Friday, January 17, 2014

Afternoon meditation: Careful what you pray for!

The Mass readings do it again. This time it is a question of authority. In the first reading, the Israelite people want to be "like the other nations," even though they were "a people set apart" precisely not to be like other nations. They were tired of being "in the world, not of the world," witnessing to the invisible Lordship of God. They wanted to make a good show, according to the customs of the peoples around them. They wanted a king.

Samuel warned them: This will be a king who takes. He will take your sons and daughters; he will take your crops and fields; he will take your freedom… All because he does not have authority of his own. Just as he must draw his authority from elsewhere (hopefully from God), he must depend on his subjects for his sustenance. The kind of king you want has nothing of his own to give you.

"Uneasy lies the head that wears a crown," Shakespeare knew (Henry IV). The kings of Israel (and Judah) knew this well enough, too. Every so often they had to shore up their authority with appeals to David, or claims of divine sonship (a typical enough understanding in ancient societies), the way American politicians invoke the Founding Fathers or "traditional values."

The Gospel shows us a King who gives. This is the kingship that was rejected in the first reading. This king has an authority that is not delegated or received; he brings the unexpected, not the established. His kingship surpasses all our categories.

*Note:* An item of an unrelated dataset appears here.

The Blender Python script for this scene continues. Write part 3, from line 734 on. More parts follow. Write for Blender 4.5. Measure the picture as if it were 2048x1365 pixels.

It is easy for us even today to try to anoint a king for ourselves; an attractive or effective spokesperson who can hold his own with the great ones of this age; a TV star to represent us on the stage of the world. How many of these idols have already fallen of late! It is as if we want to be like other special interest groups. But God still has his original plan in mind: a people set apart witnessing to God's kingship by the outpouring of the Holy Spirit in their lives until the people around them have to glorify God, saying, "We have never seen anything like this."
Christ the Prince of Peace, from the Crypt of St. Peter's Basilica.